--- START ---

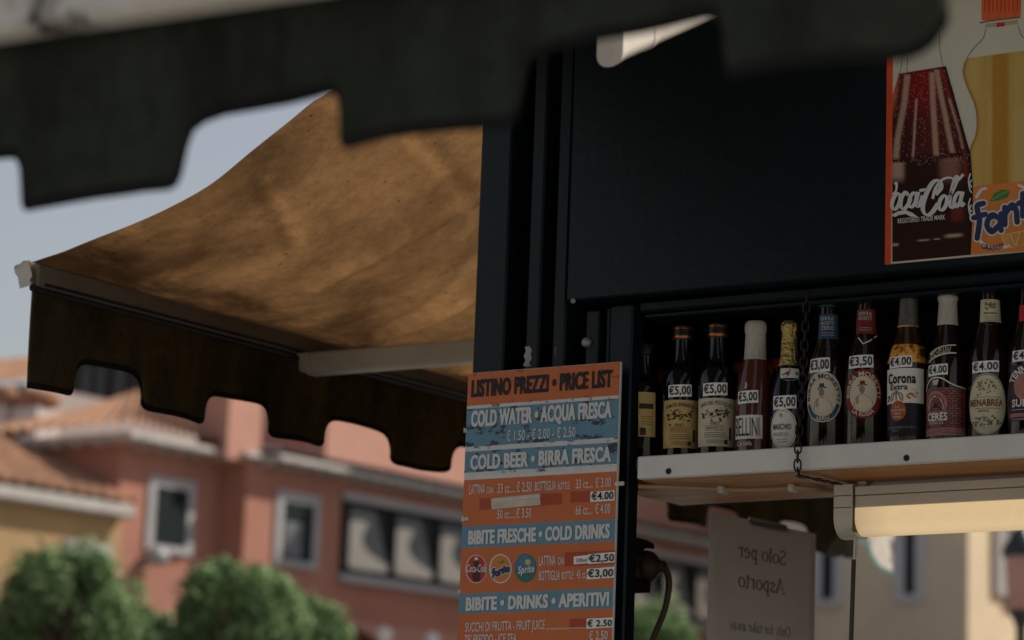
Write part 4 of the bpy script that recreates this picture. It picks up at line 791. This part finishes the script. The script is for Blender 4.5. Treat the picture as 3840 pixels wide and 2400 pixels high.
def fold(x, y):
    d = 0
    for P_, am, wd in FOLDS:
        A_, B_ = P_[:-1], P_[1:]; v = B_ - A_; t = np.clip((((x, y) - A_) * v).sum(1) / (v * v).sum(1), 0, 1); q = A_ + v * t[:, None]; r2 = ((q - (x, y)) ** 2).sum(1).min(); d += am * math.exp(-r2 / wd ** 2)
    return d
nu, nv = 90, 320; vs = []
rg = random.Random(5); cre = [(rg.uniform(YA0, YA1), rg.uniform(-.6, .6), rg.uniform(-.004, .0055), rg.uniform(.010, .022)) for _ in range(30)]
for i in range(nu + 1):
    x = XA + (-2.285 - XA) * i / nu; t = i / nu
    for j in range(nv + 1):
        y = YA0 + (YA1 - YA0) * j / nv; e = min(1, (y - YA0) / .5) * min(1, (YA1 - y) / .5)
        e2 = min(1, (y - YA0) / .42) ** .8; z = gz(x) - .03 * e * sin(pi * t) - .03 * e2 * (t / .15) * math.exp(1 - t / .15) * (1 + .18 * sin(y * 4.1 + 1)); d = 0
        for cy, sl_, am, wd in cre:
            q = (y - cy - sl_ * (x + 2.7)) / wd; d += am * math.exp(-q * q)
        d += .004 * sin(x * 23 + y * 11) * e + .003 * sin(x * 9 - y * 31)
        vs.append((x, y, z + fold(x, y) + d * sin(pi * min(1, t * 1.15 + .02)) * .8))
b = MB(); b.add(vs, [(i * (nv + 1) + j, (i + 1) * (nv + 1) + j, (i + 1) * (nv + 1) + j + 1, i * (nv + 1) + j + 1) for i in range(nu) for j in range(nv)], CANOPY, True); cn = b.build('canopy', sa)
zr = 2.463
b = MB(); b.box((XA - .008, YA0 + .004, zr + .004), (XA + .012, YA1, 2.505), RAILM, .003); b.box((XA - .03, YA0 + .004, 2.474), (XA - .0085, YA1, 2.512), RAILM, .004); rl = b.build('rail', sa)
b = MB(); b.tube([(XA + .002, YA0 + .004, zr + .002), (XA + .002, YA1, zr - .001)], .0068, RUBBER, 12); b.tube([(XA + .013, YA0 + .02, zr + .008), (XA + .013, YA1, zr + .008)], .003, RUBBER, 8); b.build('rubber_track', rl)
b = MB(); f = lambda x, y, h: onY(P(x, y), YA0 + h)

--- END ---

Transcribe the full listing character for character. Pictures are excluded.

Problem solution:
Write part 4 of the bpy script that recreates this picture. It picks up at line 791. This part finishes the script. The script is for Blender 4.5. Treat the picture as 3840 pixels wide and 2400 pixels high.
def fold(x, y):
    d = 0
    for P_, am, wd in FOLDS:
        A_, B_ = P_[:-1], P_[1:]; v = B_ - A_; t = np.clip((((x, y) - A_) * v).sum(1) / (v * v).sum(1), 0, 1); q = A_ + v * t[:, None]; r2 = ((q - (x, y)) ** 2).sum(1).min(); d += am * math.exp(-r2 / wd ** 2)
    return d
nu, nv = 90, 320; vs = []
rg = random.Random(5); cre = [(rg.uniform(YA0, YA1), rg.uniform(-.6, .6), rg.uniform(-.004, .0055), rg.uniform(.010, .022)) for _ in range(30)]
for i in range(nu + 1):
    x = XA + (-2.285 - XA) * i / nu; t = i / nu
    for j in range(nv + 1):
        y = YA0 + (YA1 - YA0) * j / nv; e = min(1, (y - YA0) / .5) * min(1, (YA1 - y) / .5)
        e2 = min(1, (y - YA0) / .42) ** .8; z = gz(x) - .03 * e * sin(pi * t) - .03 * e2 * (t / .15) * math.exp(1 - t / .15) * (1 + .18 * sin(y * 4.1 + 1)); d = 0
        for cy, sl_, am, wd in cre:
            q = (y - cy - sl_ * (x + 2.7)) / wd; d += am * math.exp(-q * q)
        d += .004 * sin(x * 23 + y * 11) * e + .003 * sin(x * 9 - y * 31)
        vs.append((x, y, z + fold(x, y) + d * sin(pi * min(1, t * 1.15 + .02)) * .8))
b = MB(); b.add(vs, [(i * (nv + 1) + j, (i + 1) * (nv + 1) + j, (i + 1) * (nv + 1) + j + 1, i * (nv + 1) + j + 1) for i in range(nu) for j in range(nv)], CANOPY, True); cn = b.build('canopy', sa)
zr = 2.463
b = MB(); b.box((XA - .008, YA0 + .004, zr + .004), (XA + .012, YA1, 2.505), RAILM, .003); b.box((XA - .03, YA0 + .004, 2.474), (XA - .0085, YA1, 2.512), RAILM, .004); rl = b.build('rail', sa)
b = MB(); b.tube([(XA + .002, YA0 + .004, zr + .002), (XA + .002, YA1, zr - .001)], .0068, RUBBER, 12); b.tube([(XA + .013, YA0 + .02, zr + .008), (XA + .013, YA1, zr + .008)], .003, RUBBER, 8); b.build('rubber_track', rl)
b = MB(); f = lambda x, y, h: onY(P(x, y), YA0 + h)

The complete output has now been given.